## What is required
Extract the whole listing as it stands. Do not include the pictures.

## Given information
◆ ◆ ◆

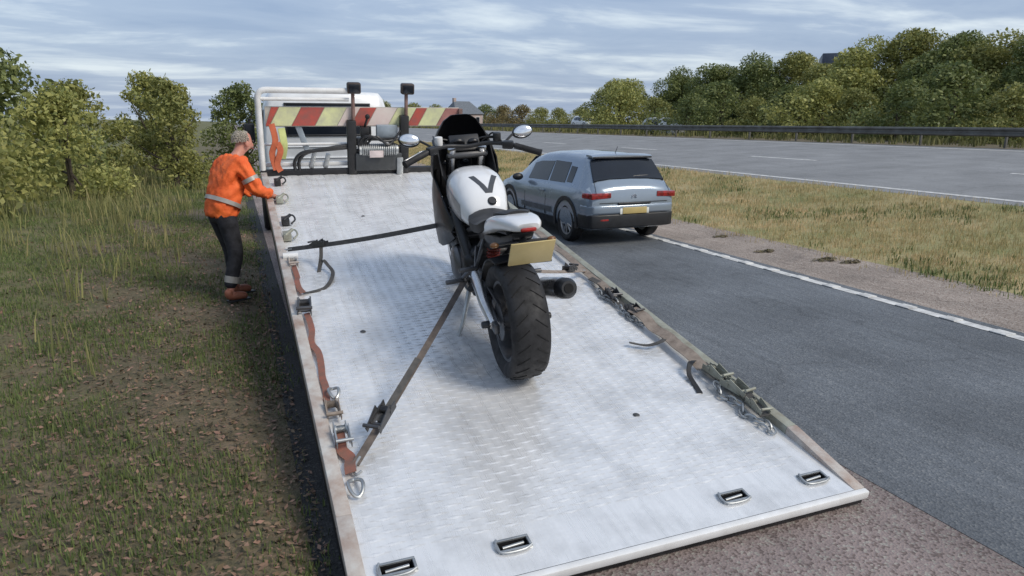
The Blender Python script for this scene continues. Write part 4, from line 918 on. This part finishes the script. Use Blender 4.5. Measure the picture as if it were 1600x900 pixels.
# reflective bands round the chest and sleeves
d_ = (PE['ch'] - PE['sp']).normalized()
for cc in (PE['sp'] - V(0, .02, .10),):
    x = V(1, 0, 0); y_ = d_.cross(x).normalized(); rr = []
    for h in (-.022, .022): rr.append([cc + d_ * h + x * math.cos(q) * .218 + y_ * math.sin(q) * .182 for q in [2 * math.pi * i / 28 for i in range(28)]])
    MB().rings(rr, cap=False).build('jacket_band', REFL, person)
for s_ in (-1, 1):
    sh, el, wr, pm, hd = ARMS[s_]; c_ = sh.lerp(el, .62); d2 = (el - sh).normalized()
    MB().tube([c_ - d2 * .022, c_ + d2 * .022], .088, 18, cap=False).build('sleeve_band', REFL, person)
    MB().sphere(PE['hd'] + V(s_ * .088, -.005, -.005), (.014, .026, .034), 12, 8).build('ear', SKIN, person)
    MB().sphere(PE['hd'] + V(s_ * .034, .088, .022), (.013, .010, .009), 12, 8).build('eye', mat('eye', (.05, .04, .035), .2), person)
MB().sphere(PE['hd'] + V(0, .092, -.058), (.028, .012, .008), 12, 6).build('mouth', mat('lip', (.34, .12, .10), .5), person)
# hair: short, light; strands on a cap over the back and top of the head
hv, hf = [], []
for i in range(2600):
    z = rng.uniform(-.15, 1); q = rng.uniform(0, 2 * math.pi)
    r2 = math.sqrt(max(0, 1 - z * z)); n = V(r2 * math.cos(q), r2 * math.sin(q), z)
    if n.y > .20 or n.z > .80 + .12 * rng.random(): continue
    p = PE['hd'] + V(0, -.004, .034) + V(n.x * .088, n.y * .104 - .004, n.z * .101)
    t = n.cross(V(rng.normal(), rng.normal(), rng.normal())).normalized(); e2 = (t * .6 + n * .35 + V(0, -.4, -.3)).normalized() * .024; s2 = n.cross(e2).normalized() * .005
    o_ = len(hv); hv += [p - s2, p + s2, p + e2 * .6 + n * .005, p + e2]; hf += [(o_, o_ + 1, o_ + 2), (o_ + 1, o_ + 3, o_ + 2)]
link('hair', np_mesh('hair', [tuple(v) for v in hv], hf, 3), mat('grey_blond_hair', (.50, .46, .40), .8, island=.12, var=.03), person)
person.scale = (.97,) * 3
person.location = (-.17, 7.70, gz(-.15) + .015); person.rotation_euler = (0, 0, R(-63))
tag(person, 'person in orange high-visibility jacket and dark trousers at the flatbed side', 'person')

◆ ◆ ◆

## Final result
The Blender Python script for this scene continues. Write part 4, from line 918 on. This part finishes the script. Use Blender 4.5. Measure the picture as if it were 1600x900 pixels.
# reflective bands round the chest and sleeves
d_ = (PE['ch'] - PE['sp']).normalized()
for cc in (PE['sp'] - V(0, .02, .10),):
    x = V(1, 0, 0); y_ = d_.cross(x).normalized(); rr = []
    for h in (-.022, .022): rr.append([cc + d_ * h + x * math.cos(q) * .218 + y_ * math.sin(q) * .182 for q in [2 * math.pi * i / 28 for i in range(28)]])
    MB().rings(rr, cap=False).build('jacket_band', REFL, person)
for s_ in (-1, 1):
    sh, el, wr, pm, hd = ARMS[s_]; c_ = sh.lerp(el, .62); d2 = (el - sh).normalized()
    MB().tube([c_ - d2 * .022, c_ + d2 * .022], .088, 18, cap=False).build('sleeve_band', REFL, person)
    MB().sphere(PE['hd'] + V(s_ * .088, -.005, -.005), (.014, .026, .034), 12, 8).build('ear', SKIN, person)
    MB().sphere(PE['hd'] + V(s_ * .034, .088, .022), (.013, .010, .009), 12, 8).build('eye', mat('eye', (.05, .04, .035), .2), person)
MB().sphere(PE['hd'] + V(0, .092, -.058), (.028, .012, .008), 12, 6).build('mouth', mat('lip', (.34, .12, .10), .5), person)
# hair: short, light; strands on a cap over the back and top of the head
hv, hf = [], []
for i in range(2600):
    z = rng.uniform(-.15, 1); q = rng.uniform(0, 2 * math.pi)
    r2 = math.sqrt(max(0, 1 - z * z)); n = V(r2 * math.cos(q), r2 * math.sin(q), z)
    if n.y > .20 or n.z > .80 + .12 * rng.random(): continue
    p = PE['hd'] + V(0, -.004, .034) + V(n.x * .088, n.y * .104 - .004, n.z * .101)
    t = n.cross(V(rng.normal(), rng.normal(), rng.normal())).normalized(); e2 = (t * .6 + n * .35 + V(0, -.4, -.3)).normalized() * .024; s2 = n.cross(e2).normalized() * .005
    o_ = len(hv); hv += [p - s2, p + s2, p + e2 * .6 + n * .005, p + e2]; hf += [(o_, o_ + 1, o_ + 2), (o_ + 1, o_ + 3, o_ + 2)]
link('hair', np_mesh('hair', [tuple(v) for v in hv], hf, 3), mat('grey_blond_hair', (.50, .46, .40), .8, island=.12, var=.03), person)
person.scale = (.97,) * 3
person.location = (-.17, 7.70, gz(-.15) + .015); person.rotation_euler = (0, 0, R(-63))
tag(person, 'person in orange high-visibility jacket and dark trousers at the flatbed side', 'person')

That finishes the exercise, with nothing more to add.